Wolff’s weekly input is well valued. “Michael adds his bit of magic already,” says Dobney. “But we want him to do it at board meetings as well.”

According to Dobney, the news of the appointments has gone down well within the consultancy. Both men are hands-on and will rub shoulders with the less experienced in a positive way.

For Simonds-Gooding, who is building up something of a portfolio of non-executive directorships, accepting Newell and Sorrell’s offer was simple: “I like John Sorrell and I like his company,” he explains.

Michael Wolff puts his ready agreement to the offer of a boardroom role down to his long relationship with the consultancy. “I find it is much easier to work with people who you know and trust and have an affinity with.”

But, above all, says Wolff, Newell and Sorrell is “interested in the future” and has “an open mind and a willingness to change”.

Wolff sees the non-executive director role as “being part of the team that looks to the future”. He adds: “Newell and Sorrell has come to the top of a ladder. Now we are trying to find the next ladder to climb.”

Simonds-Gooding sees his role as “something of a journey into the unknown – it is a job which becomes self-defining”. He says: “I can see the business is going to expand. And growth brings problems. I can give my view and help with networking and new business – I know a lot of people.”

Simonds-Gooding adds that Newell and Sorrell “has some very interesting new business in the pipeline.”

This forward-looking approach is recognised in the industry. Back in 1987, Newell and Sorrell was among six groups cited as leading the list of consultancies which young designers aspired to work for. That still holds true, says a design recruitment source.

“The consultancy is seen as a leader in the industry, somewhere which produces quality work,” says the source. “It helps that John Sorrell is such a figurehead.

“Newell and Sorrell is not seen as some old design dinosaur – it’s perceived as going places. And you don’t hear of people leaving,” adds the source. Indeed not.

Sorrell, Frances Newell, Dobney, and several of the directors all notch up more than ten years each at Utopia Village.

Two people who did leave are Domenic Lippa and Harry Pearce, who formed Lippa Pearce in 1990. Pearce says: “Domenic and I have a lot of admiration for Newell and Sorrell – we did then and still do now. It has done some really great things over the years. It’s a very strong consultancy.”

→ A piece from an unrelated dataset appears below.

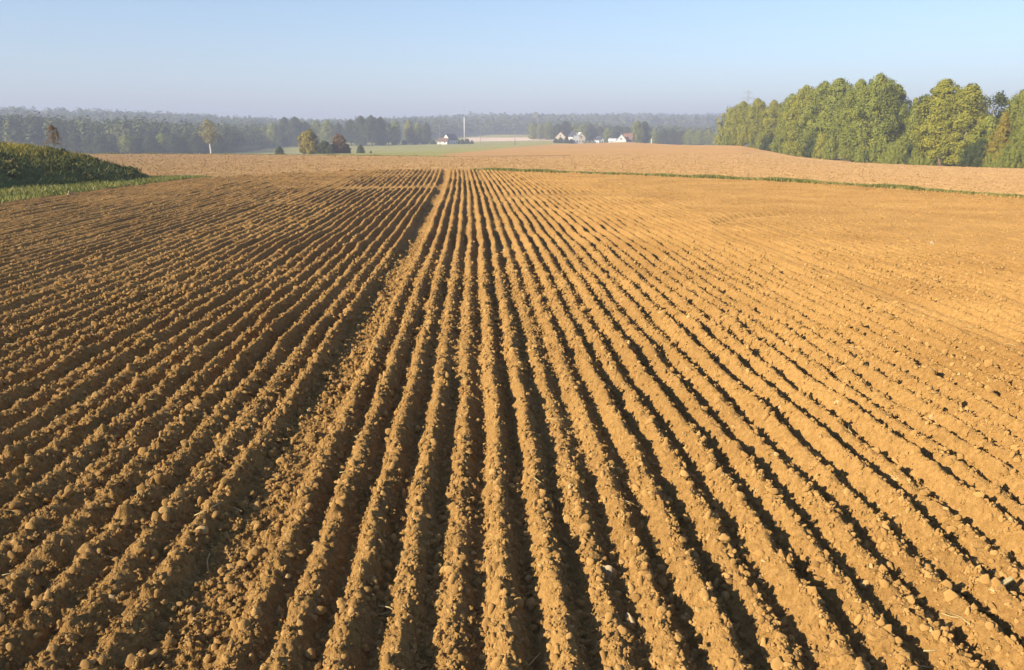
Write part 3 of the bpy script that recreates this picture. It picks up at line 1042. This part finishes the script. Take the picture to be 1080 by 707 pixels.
GRP = 'trees of the copse on the right'
LINE_U, LINE_R = (760, 790, 840, 900, 1000, 1080, 1200), (262, 236, 196, 168, 148, 138, 130)
for u, dr, vt, kind, leaf, wide, lab in (
        (771, 8, 117, 'dome', L_YELLOW, .75, 'low yellow-green tree at the far left tip of the copse'),
        (783, 4, 108, 'broad', L_YELLOW, 1.05, 'yellow-green rounded tree beside the low tip tree of the copse'),
        (798, 6, 105, 'broad_b', L_YELLOW, .95, 'dense rounded tree in the sloping left end of the copse'),
        (815, 4, 107, 'broad', L_YELLOW, .95, 'lower tree in the dip before the big yellowish crown'),
        (835, 6, 100, 'tall_b', L_GREEN, 1.15, 'mid green tree against the left flank of the big yellowish crown'),
        (849, 0, 92, 'broad', L_YELLOW, .95, 'big yellowish crown rising where the copse steps up'),
        (868, 5, 88, 'broad_b', L_GREEN, .95, 'broad green tree behind the big yellowish crown'),
        (884, 9, 84, 'tall', L_GREEN, 1.25, 'green tree left of the darkest gap in the middle of the copse'),
        (906, 1, 86, 'broad', L_GREEN, .85, 'tall full tree just right of the darkest gap'),
        (927, 3, 80, 'broad_b', L_GREEN, .95, 'tallest wide tree in the middle of the copse'),
        (944, 14, 90, 'tall', L_GREEN, 1.1, 'shaded tree closing the gap before the slim cone tree'),
        (964, 1, 104, 'cone', L_GREEN, 1.05, 'slim cone-shaped tree standing in the gap of the copse'),
        (974, 22, 101, 'tall_b', L_DARK, 1.1, 'dark tree showing behind the slim cone tree'),
        (995, 1, 85, 'tall', L_YELLOW, 1.3, 'bright tall tree right of the gap with a pale visible trunk'),
        (1023, 2, 90, 'tall_b', L_YELLOW, 1.3, 'bright tree with a pointed top beside the pale trunk tree'),
        (1052, 12, 99, 'open', L_DARK, 1.0, 'thin half bare dark tree near the right end'),
        (1058, 0, 118, 'cone', L_GOLD, 1.5, 'golden cone-shaped small tree in front of the half bare tree'),
        (1040, 3, 128, 'dome', L_GREEN, .8, 'low green bushy tree between the pointed and the golden tree'),
        (1078, 14, 96, 'broad', L_GREEN, .9, 'round-topped greyish tree cut by the right edge of the picture'),
        (1082, 0, 122, 'broad_b', L_GREEN, .9, 'lower green tree at the right edge under the round-topped one'),
        (1108, 4, 97, 'broad', L_GREEN, 1.0, 'last green tree of the copse, only its left side inside the right edge')):
    pale = 'pale visible trunk' in lab or 'pointed top' in lab
    tree(kind, u, np.interp(u, LINE_U, LINE_R) + dr, vt, leaf, lab, GRP, wide=wide, bark=M_PALEBARK if pale else None)
# low growth along the foot of the copse
for i in range(44):
    u = 766 + i * 8.6 + random.uniform(-3, 3)
    if 882 < u < 897 or 988 < u < 997 or 1008 < u < 1016:
        continue
    r_ = np.interp(u, LINE_U, LINE_R) - random.uniform(0.5, 3)
    vb = 153.5 + (u - 765) / 315 * 24.5
    tree('dome', u, r_, vb - random.uniform(12, 26) * 150 / r_, random.choice((L_GREEN, L_YELLOW, L_GREEN, L_DARK)), 'leafy shrub in the undergrowth along the foot of the copse', 'shrubs along the foot of the copse', 'shrub', 'shrub', random.uniform(.55, .8))

# valley trees and bushes on the left and centre
tree('lolly', 221, 345, 127, L_GOLD, 'lone tree with a white trunk and thin golden crown beyond the left brow', wide=1.15, bark=M_PALEBARK)
tree('round', 326, 232, 138.5, L_GOLD, 'round golden green bushy tree standing on the brow', wide=.95)
tree('round', 358, 236, 142.5, L_RUST, 'rust brown rounded tree beside the golden green one', wide=.9)
for u, d, vt, w in ((343, 246, 150, 1.2), (351, 240, 153, 1.2), (366, 240, 152.5, 1.0)):
    tree('dome', u, d, vt, L_DARK, 'dark low bush between and behind the golden and rust trees', 'dark bushes by the golden and rust trees', 'bush', 'bush', w)
tree('dome', 296, 240, 155.5, L_DARK, 'small dark bush left of the golden green tree', None, 'bush', 'bush', .9)
tree('dome', 381, 300, 153.5, L_DARK, 'small dark bush in the meadow right of the rust tree', None, 'bush', 'bush', .8)
tree('dome', 392, 300, 159.5, L_DARK, 'tiny dark bush at the meadow edge', None, 'bush', 'bush', .8)
for u, d, vt, kind, leaf in (
        (96, 420, 143, 'broad', L_DARK), (108, 415, 142, 'broad_b', L_DARK), (121, 425, 143, 'broad', L_DARK), (134, 415, 142, 'broad_b', L_GREEN), (147, 420, 141, 'broad', L_DARK), (160, 415, 143, 'broad_b', L_DARK),
        (172, 425, 141, 'broad', L_GREEN), (184, 415, 142, 'broad_b', L_DARK), (197, 420, 140, 'broad', L_DARK), (208, 415, 141, 'broad_b', L_DARK), (219, 425, 139, 'broad', L_DARK), (230, 415, 141, 'broad_b', L_DARK),
        (80, 425, 141, 'broad', L_DARK), (65, 430, 142, 'broad_b', L_DARK)):
    tree(kind, u, d, vt, leaf, 'dark tree in the hazy row beyond the left brow', 'row of dark trees beyond the left brow', wide=1.35)
for u, d, vt, kind, leaf in (
        (278, 560, 134, 'broad', L_GREEN), (289, 555, 130, 'broad_b', L_GREEN), (301, 560, 124, 'tall_b', L_DARK), (312, 555, 124, 'broad', L_DARK), (322, 560, 128, 'broad_b', L_GREEN), (334, 560, 128, 'broad', L_GREEN),
        (346, 550, 127, 'broad_b', L_GREEN), (357, 560, 130, 'broad', L_DARK), (370, 550, 127, 'broad_b', L_DARK), (381, 545, 123, 'broad', L_DARK), (392, 540, 122.5, 'broad_b', L_DARK), (402, 545, 124, 'broad', L_DARK),
        (410, 560, 130, 'tall', L_GREEN), (418, 565, 127, 'tall_b', L_GREEN), (431, 575, 127.5, 'tall_b', L_YELLOW), (441, 575, 130, 'broad', L_GREEN), (450, 570, 130, 'tall_b', L_DARK)):
    tree(kind, u, d, vt, leaf, 'green valley tree in the clump behind the meadow', 'clump of valley trees behind the meadow', wide=1.1)
for u, d, vt in ((405, 560, 148), (416, 560, 149), (427, 560, 148), (438, 560, 147), (448, 560, 147), (457, 565, 147.5)):
    tree('dome', u, d, vt, L_DARK, 'low hedge bush at the far edge of the meadow', 'hedge bushes at the far edge of the meadow', 'bush', 'bush', 1.2)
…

Dobney predicts “a steady and planned growth” at Newell and Sorrell. The staff now numbers around 80, including ten in its Amsterdam office which handles much of its international work. This angle, and the promise of more work internationally, is one factor that helped hook Wolff.

The board appointments, plus Newell and Sorrell’s announcement earlier this month of a “strategic alliance” with architect Fletcher Priest, bury the rumours which, earlier this year, suggested the consultancy was up for sale.